— START OF Given data —

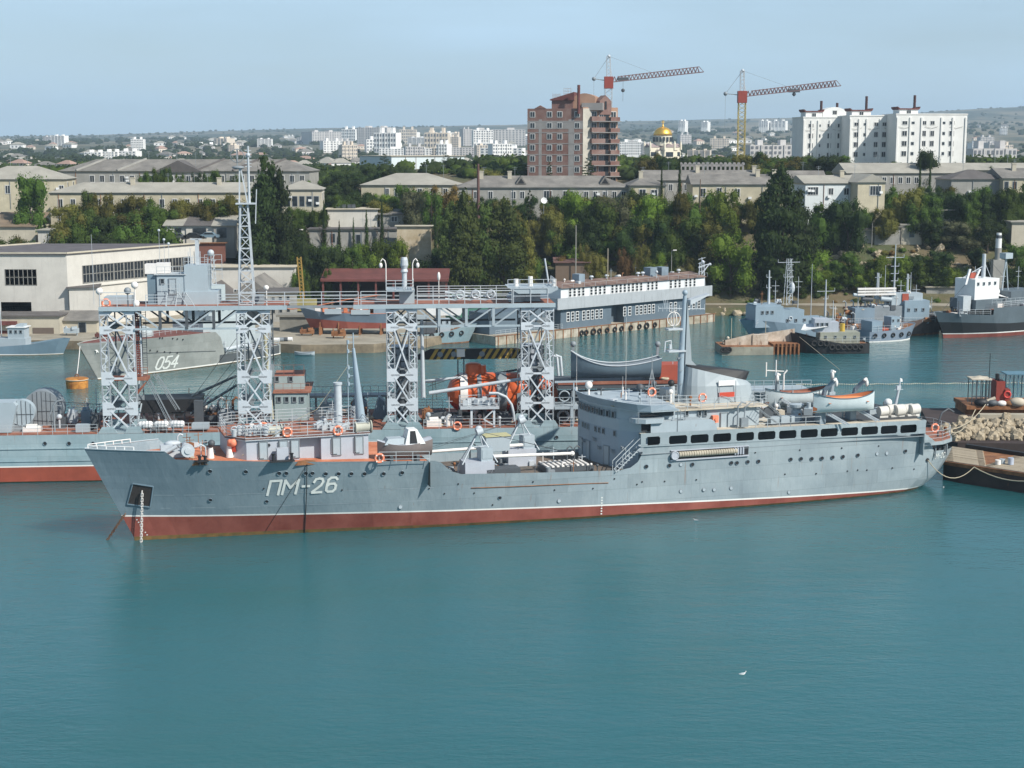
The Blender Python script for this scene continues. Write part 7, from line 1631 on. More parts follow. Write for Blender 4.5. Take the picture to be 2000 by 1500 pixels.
def person(loc, deg, label, top, legs, pose=0):
 """one skinned body standing with slightly bent arms"""
 me = bpy.data.meshes.new('body')
 J = [(0, 0, .95), (0, 0, 1.18), (0, 0, 1.42), (0, 0, 1.52), (0, .02, 1.66), (-.1, 0, .9), (-.11, .02, .5), (-.12, 0, .07), (-.12, -.12, .03), (.1, 0, .9), (.12, -.02, .5), (.13, .02, .07), (.13, -.1, .03), (-.2, 0, 1.4), (-.26, 0, 1.14), (-.22, -.12, .93), (.2, 0, 1.4), (.26, .02, 1.14), (.2, -.16, 1.0)]
 E_ = [(0, 1), (1, 2), (2, 3), (3, 4), (0, 5), (5, 6), (6, 7), (7, 8), (0, 9), (9, 10), (10, 11), (11, 12), (2, 13), (13, 14), (14, 15), (2, 16), (16, 17), (17, 18)]
 Rr = [.13, .13, .15, .055, .105, .09, .065, .045, .04, .09, .065, .045, .04, .07, .05, .035, .07, .05, .035]
 me.from_pydata(J, E_, []); o = bpy.data.objects.new('body', me); t = empty('person', loc, deg, label, 'person'); link(o, t)
 o.modifiers.new('s', 'SKIN');
 for k, sv in enumerate(me.skin_vertices[0].data if me.skin_vertices else []): sv.radius = (Rr[k], Rr[k] * .8)
 o.modifiers.new('b', 'SUBSURF').levels = 1; me.materials.append(legs)
 c = MB(); c.lathe([(.17, 1.0), (.17, 1.2), (.2, 1.42), (.08, 1.5)], n=10); c.build('jacket', top, t); c = MB(); c.ball((0, .03, 1.7), (.11, .12, .07)); c.build('hair', M_DKGREY, t)
 c = MB(); c.ball((0, -.1, 1.65), (.02, .03, .02), 6, 4); c.build('nose', plain('skin', (.45, .27, .18)), t)
person(to_world(Cf, 27, -2.8, 1.9), 20, 'person in dark blue clothes standing on the low aft deck of the corvette', plain('navy_cloth', (.02, .03, .07)), plain('skin', (.45, .27, .18)))
person(to_world(Cf, 24.2, -2.2, 1.9), -30, 'person in a tan shirt among the deck gear of the corvette', plain('tan_cloth', (.40, .30, .15)), _M['skin'])
# ================================================================ buildings
M_PLW = paint('old_white_plaster', (.55, .53, .48), .9, .1, .08, .45, scale=.3)
M_PLY = paint('yellow_plaster', (.47, .425, .31), .9, .14, .05, .35, scale=.4)
M_PLC = paint('cream_plaster', (.47, .43, .34), .9, .12, .05, .35, scale=.4)
M_PLG = paint('grey_plaster', (.30, .295, .27), .9, .15, .05, .4, scale=.4)
M_SLATE = paint('asbestos_roof', (.185, .175, .16), .95, .25, .1, .45, alt=(.25, .235, .21), scale=.25)
M_SLATEL = paint('pale_asbestos_roof', (.33, .315, .27), .95, .15, .1, .35, scale=.25)
M_SLATED = paint('dark_slate_roof', (.115, .105, .10), .95, .2, .1, .2, scale=.25)
M_BEIGER = paint('beige_flat_roof', (.52, .47, .37), .95, .15, .1, .25, scale=.3)
M_REDR = paint('red_iron_roof', (.13, .042, .036), .85, .25, .2, .2, scale=.4)
M_WFR = plain('window_frame_white', (.60, .60, .58), .6)
M_BRK = plain('brown_frame', (.14, .10, .07), .8)
WH = {}
def wmesh(kind, w=1.1, h=1.7):
 k = (kind, w, h)
 if k in WH: return WH[k]
 mb = MB(); mb.cbox((0, 0, 0), (w + .2, .08, h + .2)); mb.cur = 1
 if kind == 'pair':
  mb.cbox((-w / 4, -.05, 0), (w / 2 - .12, .04, h - .1)); mb.cbox((w / 4, -.05, 0), (w / 2 - .12, .04, h - .1))
 elif kind == 'multi':
  n = max(2, int(w / .6))
  for i in range(n): mb.cbox((-w / 2 + w * (i + .5) / n, -.05, 0), (w / n - .1, .04, h - .1))
 else: mb.cbox((0, -.05, 0), (w - .05, .04, h - .05))
 m = mb.mesh('window'); m.materials.append({'dark': M_MGREY, 'plain': M_PLG}.get(kind, M_WFR)); m.materials.append(M_GLASS); m.polygons.foreach_set('material_index', mb.mi)
 WH[k] = m; return m
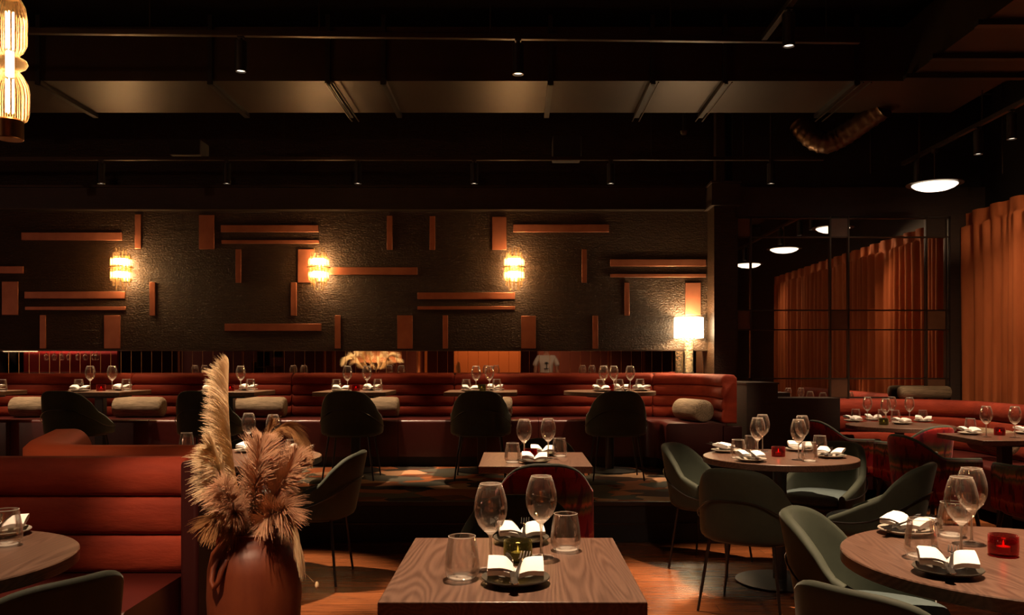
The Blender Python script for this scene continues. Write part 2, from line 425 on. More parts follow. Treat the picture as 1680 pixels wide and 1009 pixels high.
# ------------------------------------------------------------------ ceiling ducts and services
DZ = 3.50
t = thing('ventilation_duct', 'big flat dark rectangular duct running across under the ceiling', 'duct', (0, 0, 0))
MB().box(-8, 3.78, 6.62, 7.46, DZ, DZ + .42).build('cross_duct', M['ductmetal'], t, smooth=False)
MB().box(2.99, 3.78, 1.5, 6.62, DZ, DZ + .42).build('side_duct', M['ductmetal'], t, smooth=False)
for X in (-6.0, -4.95, -3.71, -2.38, -1.47, -1.04, .25, 1.04, 1.60, 2.62):
    MB().box(X - .022, X + .022, 6.59, 7.50, DZ - .035, DZ - .001).box(X - .016, X + .016, 6.585, 6.62, DZ - .035, DZ + .5).build('flange', M['blackmetal'], t, smooth=False)
for Y in (5.46, 6.06, 6.47, 4.2):
    MB().box(2.93, 3.84, Y - .03, Y + .03, DZ - .035, DZ - .001).build('flange', M['blackmetal'], t, smooth=False)
tag(MB().box(-8, 4.2, 7.0, 7.04, 3.97, 4.01).box(-8, 4.2, 7.56, 7.60, 3.7, 3.74).build('pipe_run', M['blackmetal'], smooth=False), 'thin dark service pipes running behind the flat duct', 'pipe')
for k, X in enumerate((-1.44, 1.04, 1.60, 2.66)):
    o = MB().tube([(X - .03, 6.5, DZ - .05), (X - .03, 7.55, DZ - .05)], .006, 6).tube([(X + .03, 6.5, DZ - .05), (X + .03, 7.55, DZ - .05)], .006, 6).build('hanger_rods', M['track'])
    tag(o, 'twin thin hanger rods under the duct, ' + ('left of centre', 'first right of centre', 'second right of centre', 'nearest the flexible hose')[k], 'duct hanger', 'duct hangers')
# flexible hose
pts = [P(1312, 204, 7.9), P(1322, 218, 7.85), P(1338, 231, 7.8), P(1356, 236, 7.75), P(1378, 226, 7.7), P(1400, 212, 7.6), P(1430, 190, 7.45), P(1450, 176, 7.35)]
dense = []
for i in range(len(pts) - 1):
    for k in range(8): dense.append(pts[i].lerp(pts[i + 1], k / 8))
dense.append(pts[-1])
for _ in range(6): dense = [dense[0]] + [(dense[i - 1] + dense[i] * 2 + dense[i + 1]) / 4 for i in range(1, len(dense) - 1)] + [dense[-1]]
t = thing('flexible_duct', 'bent ribbed bronze coloured air hose hanging right of centre', 'duct', (0, 0, 0))
MB().tube(dense, [.092 + .008 * (1 if i % 4 == 0 else 0) for i in range(len(dense))], 28).build('hose', M['tube_metal'], t, angle=80)
# lighting tracks
def track(a, b_, label, hang=()):
    t = thing('lighting_track', label, 'track', (0, 0, 0))
    a = Vector(a); b_ = Vector(b_); d = (b_ - a); L = d.length; ang = math.atan2(d.y, d.x)
    m_ = MB().box(0, L, -.018, .018, 0, .035); m_.build('rail', M['track'], t, loc=a, rz=ang, bevel=.003)
    for h in hang:
        p = a.lerp(b_, h); MB().tube([(p.x, p.y, p.z + .03), (p.x, p.y, DZ if p.x > 3 and p.y < 7.46 else 4.1)], .005, 6).build('suspension_rod', M['track'], t)
    return t
track((-5, 5.28, 3.37), (2.2, 5.50, 3.37), 'dark ceiling light track across the front, above left half', [.15, .373, .52, .67, .83, .97])
track((-8, 8.10, 3.235), (2.9, 8.10, 3.235), 'dark ceiling light track above the platform tables', [.40, .53, .63, .72, .85, .93])
track((3.72, 8.25, 3.22), (3.72, 1.2, 3.22), 'dark ceiling light track running beside the curtain', [.05, .2, .33, .6])
track((1.57, 5.45, 3.37), (1.57, 2.2, 3.37), 'dark ceiling light track above round tables at upper right', [.3, .8])
track((-2.6, 2.95, 3.37), (1.2, 2.95, 3.37), 'dark ceiling light track above the foreground tables', [.2, .8])

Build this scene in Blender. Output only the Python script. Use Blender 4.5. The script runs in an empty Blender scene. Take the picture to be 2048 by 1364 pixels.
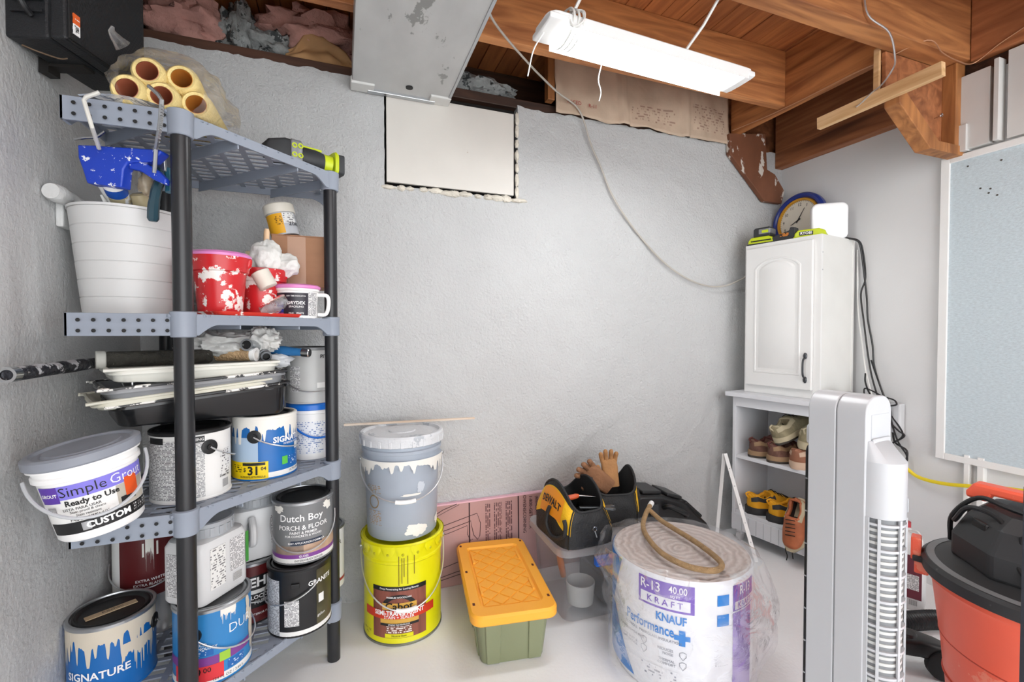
import bpy, bmesh, math, random
from mathutils import Vector, Matrix, noise
from math import sin, cos, pi, radians as R, atan2, hypot

SC = bpy.context.scene
COL = SC.collection
random.seed(7)

# ------------------------------------------------------------------ camera
cam_d = bpy.data.cameras.new('camera')
cam = bpy.data.objects.new('camera', cam_d)
COL.objects.link(cam)
cam_d.sensor_width = 36.0
cam_d.lens = 36.0 * 914.0 / 2048.0
cam_d.clip_start = 0.02
cam.location = (0, 0, 1.10)
cam.rotation_euler = (R(90) - math.atan(19 / 914), 0, R(-20.35))
SC.camera = cam
# ------------------------------------------------------------------ world, exposure
w = bpy.data.worlds.new('world'); SC.world = w; w.use_nodes = True
bg = w.node_tree.nodes['Background']
bg.inputs[0].default_value = (0.965, 0.985, 1.0, 1)
bg.inputs[1].default_value = 3.25
LAMP_POWER = 26.0
SC.view_settings.view_transform = 'Standard'
SC.view_settings.look = 'None'
SC.view_settings.gamma = 1.0
SC.view_settings.use_curve_mapping = False
SC.view_settings.exposure = 0.45

# ------------------------------------------------------------------ materials
def srgb(h):
    h = h.lstrip('#')
    c = [int(h[i:i+2], 16) / 255 for i in (0, 2, 4)]
    return tuple((x / 12.92 if x <= .04045 else ((x + .055) / 1.055) ** 2.4) for x in c) + (1,)

MATS = {}
def nodes(m):
    m.use_nodes = True
    nt = m.node_tree
    return nt, nt.nodes, nt.links, nt.nodes['Principled BSDF']

def N(nt, t, **kw):
    n = nt.nodes.new(t)
    for k, v in kw.items():
        if k.startswith('i_'):
            key = k[2:]
            n.inputs[int(key) if key.isdigit() else key].default_value = v
        else:
            setattr(n, k, v)
    return n

def ramp(nt, fac, stops):
    r = nt.nodes.new('ShaderNodeValToRGB')
    e = r.color_ramp.elements
    while len(e) < len(stops): e.new(0.5)
    for i, (p, c) in enumerate(stops):
        e[i].position = p
        e[i].color = c if len(c) == 4 else tuple(c) + (1,)
    nt.links.new(fac, r.inputs[0])
    return r

def mat(name, col, rough=.5, metal=0., var=.06, scale=6., bump=0., bscale=60., splat=None, spec=.5, coord='Object', stretch=(1, 1, 1), coat=0.):
    """plain surface: slight tone variation by noise, optional fine relief and paint splatter
    splat = (colour, threshold, scale)"""
    if name in MATS: return MATS[name]
    m = bpy.data.materials.new(name)
    nt, ns, ln, b = nodes(m)
    c = srgb(col) if isinstance(col, str) else col
    tc = N(nt, 'ShaderNodeTexCoord'); mp = N(nt, 'ShaderNodeMapping')
    mp.inputs['Scale'].default_value = stretch
    ln.new(tc.outputs[coord], mp.inputs[0])
    n1 = N(nt, 'ShaderNodeTexNoise', i_Scale=scale, i_Detail=5.)
    ln.new(mp.outputs[0], n1.inputs['Vector'])
    lo = tuple(max(0, x * (1 - var)) for x in c[:3]); hi = tuple(min(1, x * (1 + var)) for x in c[:3])
    r = ramp(nt, n1.outputs['Fac'], [(.3, lo), (.7, hi)])
    out = r.outputs[0]
    if splat:
        sc_, th, ss = splat
        n2 = N(nt, 'ShaderNodeTexNoise', i_Scale=ss, i_Detail=7., i_Roughness=.65)
        ln.new(mp.outputs[0], n2.inputs['Vector'])
        r2 = ramp(nt, n2.outputs['Fac'], [(th, (0, 0, 0)), (th + .02, (1, 1, 1))])
        mx = N(nt, 'ShaderNodeMix', data_type='RGBA')
        ln.new(r2.outputs[0], mx.inputs[0]); ln.new(out, mx.inputs[6])
        mx.inputs[7].default_value = srgb(sc_)
        out = mx.outputs[2]
    ln.new(out, b.inputs['Base Color'])
    b.inputs['Roughness'].default_value = rough
    b.inputs['Metallic'].default_value = metal
    b.inputs['Specular IOR Level'].default_value = spec
    b.inputs['Coat Weight'].default_value = coat
    if bump:
        n3 = N(nt, 'ShaderNodeTexNoise', i_Scale=bscale, i_Detail=4.)
        ln.new(mp.outputs[0], n3.inputs['Vector'])
        bp = N(nt, 'ShaderNodeBump', i_Strength=bump, i_Distance=.01)
        ln.new(n3.outputs['Fac'], bp.inputs['Height']); ln.new(bp.outputs[0], b.inputs['Normal'])
    MATS[name] = m
    return m

def wood(name, dark, light, axis='X', scale=1., rough=.6, knots=True, var=1.):
    if name in MATS: return MATS[name]
    m = bpy.data.materials.new(name)
    nt, ns, ln, b = nodes(m)
    tc = N(nt, 'ShaderNodeTexCoord'); mp = N(nt, 'ShaderNodeMapping')
    s = {'X': (.9, 9, 9), 'Y': (9, .9, 9), 'Z': (9, 9, .9)}[axis]
    mp.inputs['Scale'].default_value = tuple(q * scale for q in s)
    ln.new(tc.outputs['Object'], mp.inputs[0])
    oi = N(nt, 'ShaderNodeObjectInfo')
    ad = N(nt, 'ShaderNodeVectorMath', operation='ADD')
    mu = N(nt, 'ShaderNodeMath', operation='MULTIPLY', i_1=37.)
    ln.new(oi.outputs['Random'], mu.inputs[0]); ln.new(mp.outputs[0], ad.inputs[0]); ln.new(mu.outputs[0], ad.inputs[1])
    n1 = N(nt, 'ShaderNodeTexNoise', i_Scale=2.2, i_Detail=8., i_Distortion=1.2)
    ln.new(ad.outputs[0], n1.inputs['Vector'])
    d, l = srgb(dark), srgb(light)
    mid = tuple((a + c) / 2 for a, c in zip(d, l))
    r = ramp(nt, n1.outputs['Fac'], [(.32, d), (.5, mid), (.66, l)])
    # board to board tone
    hs = N(nt, 'ShaderNodeHueSaturation')
    mr = N(nt, 'ShaderNodeMapRange', i_3=1 - .22 * var, i_4=1 + .18 * var)
    ln.new(oi.outputs['Random'], mr.inputs[0]); ln.new(mr.outputs[0], hs.inputs['Value']); ln.new(r.outputs[0], hs.inputs['Color'])
    out = hs.outputs[0]
    if knots:
        vo = N(nt, 'ShaderNodeTexVoronoi', i_Scale=.55)
        n9 = N(nt, 'ShaderNodeTexNoise', i_Scale=1.5); ln.new(ad.outputs[0], n9.inputs['Vector'])
        ad2 = N(nt, 'ShaderNodeVectorMath', operation='ADD'); ln.new(ad.outputs[0], ad2.inputs[0]); ln.new(n9.outputs['Color'], ad2.inputs[1])
        ln.new(ad2.outputs[0], vo.inputs['Vector'])
        r3 = ramp(nt, vo.outputs['Distance'], [(.08, (.25, .18, .12)), (.22, (1, 1, 1))])
        mx = N(nt, 'ShaderNodeMix', data_type='RGBA', blend_type='MULTIPLY'); mx.inputs[0].default_value = .8
        ln.new(out, mx.inputs[6]); ln.new(r3.outputs[0], mx.inputs[7]); out = mx.outputs[2]
    ln.new(out, b.inputs['Base Color'])
    b.inputs['Roughness'].default_value = rough
    bp = N(nt, 'ShaderNodeBump', i_Strength=.25, i_Distance=.004)
    ln.new(n1.outputs['Fac'], bp.inputs['Height']); ln.new(bp.outputs[0], b.inputs['Normal'])
    MATS[name] = m
    return m

def print_mat(name, paper, ink, row=.006, dens=.5, rough=.45):
    """unreadably small printed text rows; uv is in metres"""
    if name in MATS: return MATS[name]
    m = bpy.data.materials.new(name)
    nt, ns, ln, b = nodes(m)
    tc = N(nt, 'ShaderNodeTexCoord'); sp = N(nt, 'ShaderNodeSeparateXYZ')
    ln.new(tc.outputs['UV'], sp.inputs[0])
    k = 1 / row
    mv = N(nt, 'ShaderNodeMath', operation='MULTIPLY', i_1=k); ln.new(sp.outputs[1], mv.inputs[0])
    fr = N(nt, 'ShaderNodeMath', operation='FRACT'); ln.new(mv.outputs[0], fr.inputs[0])
    fl = N(nt, 'ShaderNodeMath', operation='FLOOR'); ln.new(mv.outputs[0], fl.inputs[0])
    g1 = N(nt, 'ShaderNodeMath', operation='GREATER_THAN', i_1=.42); ln.new(fr.outputs[0], g1.inputs[0])
    muu = N(nt, 'ShaderNodeMath', operation='MULTIPLY', i_1=k * .8); ln.new(sp.outputs[0], muu.inputs[0])
    fl7 = N(nt, 'ShaderNodeMath', operation='MULTIPLY', i_1=7.31); ln.new(fl.outputs[0], fl7.inputs[0])
    cb = N(nt, 'ShaderNodeCombineXYZ'); ln.new(muu.outputs[0], cb.inputs[0]); ln.new(fl7.outputs[0], cb.inputs[1])
    nz = N(nt, 'ShaderNodeTexNoise', i_Scale=1.0, i_Detail=2.); ln.new(cb.outputs[0], nz.inputs['Vector'])
    g2 = N(nt, 'ShaderNodeMath', operation='GREATER_THAN', i_1=1 - dens); ln.new(nz.outputs['Fac'], g2.inputs[0])
    an = N(nt, 'ShaderNodeMath', operation='MULTIPLY'); ln.new(g1.outputs[0], an.inputs[0]); ln.new(g2.outputs[0], an.inputs[1])
    mx = N(nt, 'ShaderNodeMix', data_type='RGBA'); ln.new(an.outputs[0], mx.inputs[0])
    mx.inputs[6].default_value = srgb(paper); mx.inputs[7].default_value = srgb(ink)
    ln.new(mx.outputs[2], b.inputs['Base Color']); b.inputs['Roughness'].default_value = rough
    MATS[name] = m
    return m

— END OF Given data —

[Objective] Look through the entries and find each line that has the string "empty". Copy those lines.

[Complete answer]
 me.from_pydata(J, E_, []); o = bpy.data.objects.new('body', me); t = empty('person', loc, deg, label, 'person'); link(o, t)
Build this scene in Blender. Output only the Python script. Use Blender 4.5. The script runs in an empty Blender scene. Take the picture to be 2048 by 1364 pixels.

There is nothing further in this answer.